• Aim: Copy the data below exactly, omitting any picture it contains.

┌──

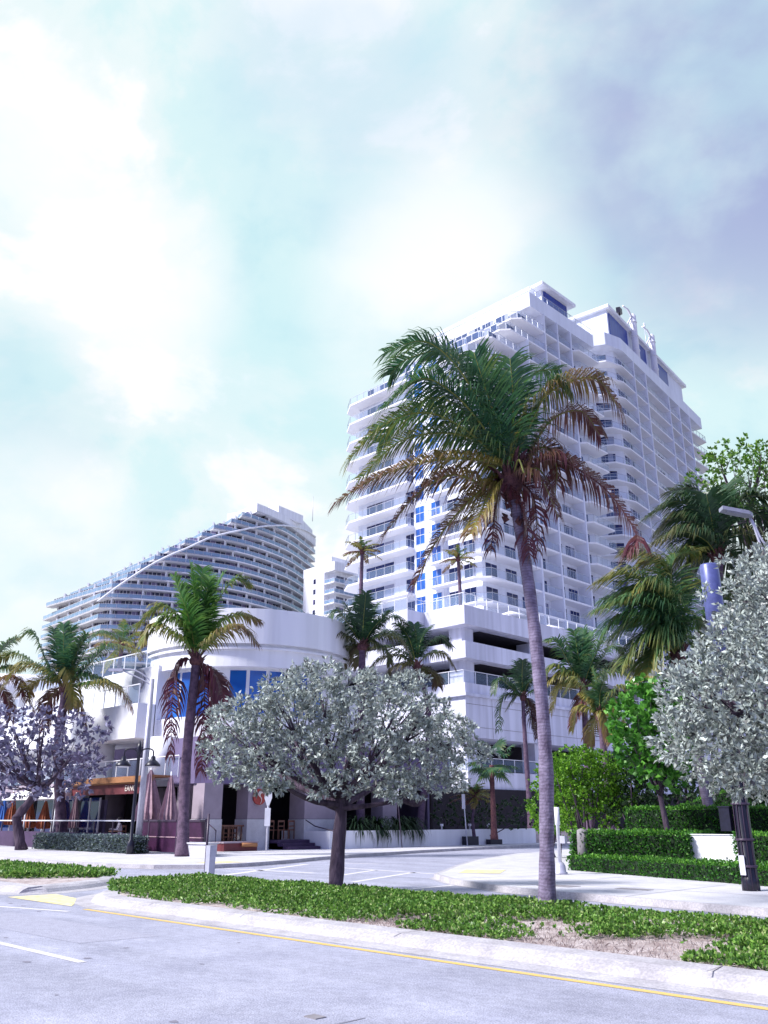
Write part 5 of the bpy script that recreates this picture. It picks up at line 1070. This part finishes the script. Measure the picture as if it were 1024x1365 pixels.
cover('ground_cover', f1, 30000, ln=.055, wd=.034)
cover('ground_cover', lambda a, b, c: (22.6 + 40 * a ** 1.5, 10.3 + 3.0 * b, .11 + .15 * c ** .6) if (22.6 + 40 * a ** 1.5) > 23.1 + abs(b - .7) * 1.8 else None, 7500, ln=.10, wd=.06)
def f2(a, b, c):
    s_ = -4 + 15 * a; d_ = 9.75 + 3.5 * b ** 1.4
    return (s_, d_, .115 + .02 * c)
cover('straw_litter', f2, 6000, m='straw', ln=.075, wd=.008, k=3)
# ================================================================== STREET FURNITURE
mast = thing('mast', 'thick mast with black cabled foot and blue-grey cylinder top rising through the silver tree', 'mast', (*gr(1003, 1196), .13)); mx_, my_ = gr(1003, 1196)
m_ = MB(); m_.lathe((mx_, my_, .13), [(.19, 0), (.19, .25), (.175, .27), (.16, 3.3), (.16, 3.4)], 20); m_.build('foot', M['black'], mast)
m_ = MB(); m_.lathe((mx_, my_, 3.5), [(.15, 0), (.15, 2.2), (.225, 2.24), (.225, 3.98), (.20, 4.02)], 24); m_.build('cylinder_top', M['cyl'], mast)
for a in (200, 235, 270, 300):
    m_ = MB(); p = Vector((mx_ + .185 * math.cos(R(a)), my_ + .185 * math.sin(R(a)), 0)); m_.tube([p + UP * .15, p + UP * 1.5 + Vector((.01, 0, 0)), p + UP * 3.2], .011, 6); m_.build('cable', M['dkrail'], mast)
for z in (.6, 1.15, 1.9, 2.5): m_ = MB(); m_.lathe((mx_, my_, z), [(.20, 0), (.20, .05)], 20); m_.build('strap', M['dkrail'], mast)
m_ = MB(); m_.box(mx_ + .18, mx_ + .42, my_ - .22, my_ - .05, 1.35, 1.85); m_.box(mx_ + .16, mx_ + .44, my_ - .24, my_ - .03, 1.85, 1.88); m_.build('meter_box', M['black'], mast)
m_ = MB(); m_.box(mx_ - .02, mx_ + .10, my_ - .215, my_ - .19, .45, .85); m_.build('plate', M['white_p'], mast)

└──

• Exercise answer:
Write part 5 of the bpy script that recreates this picture. It picks up at line 1070. This part finishes the script. Measure the picture as if it were 1024x1365 pixels.
cover('ground_cover', f1, 30000, ln=.055, wd=.034)
cover('ground_cover', lambda a, b, c: (22.6 + 40 * a ** 1.5, 10.3 + 3.0 * b, .11 + .15 * c ** .6) if (22.6 + 40 * a ** 1.5) > 23.1 + abs(b - .7) * 1.8 else None, 7500, ln=.10, wd=.06)
def f2(a, b, c):
    s_ = -4 + 15 * a; d_ = 9.75 + 3.5 * b ** 1.4
    return (s_, d_, .115 + .02 * c)
cover('straw_litter', f2, 6000, m='straw', ln=.075, wd=.008, k=3)
# ================================================================== STREET FURNITURE
mast = thing('mast', 'thick mast with black cabled foot and blue-grey cylinder top rising through the silver tree', 'mast', (*gr(1003, 1196), .13)); mx_, my_ = gr(1003, 1196)
m_ = MB(); m_.lathe((mx_, my_, .13), [(.19, 0), (.19, .25), (.175, .27), (.16, 3.3), (.16, 3.4)], 20); m_.build('foot', M['black'], mast)
m_ = MB(); m_.lathe((mx_, my_, 3.5), [(.15, 0), (.15, 2.2), (.225, 2.24), (.225, 3.98), (.20, 4.02)], 24); m_.build('cylinder_top', M['cyl'], mast)
for a in (200, 235, 270, 300):
    m_ = MB(); p = Vector((mx_ + .185 * math.cos(R(a)), my_ + .185 * math.sin(R(a)), 0)); m_.tube([p + UP * .15, p + UP * 1.5 + Vector((.01, 0, 0)), p + UP * 3.2], .011, 6); m_.build('cable', M['dkrail'], mast)
for z in (.6, 1.15, 1.9, 2.5): m_ = MB(); m_.lathe((mx_, my_, z), [(.20, 0), (.20, .05)], 20); m_.build('strap', M['dkrail'], mast)
m_ = MB(); m_.box(mx_ + .18, mx_ + .42, my_ - .22, my_ - .05, 1.35, 1.85); m_.box(mx_ + .16, mx_ + .44, my_ - .24, my_ - .03, 1.85, 1.88); m_.build('meter_box', M['black'], mast)
m_ = MB(); m_.box(mx_ - .02, mx_ + .10, my_ - .215, my_ - .19, .45, .85); m_.build('plate', M['white_p'], mast)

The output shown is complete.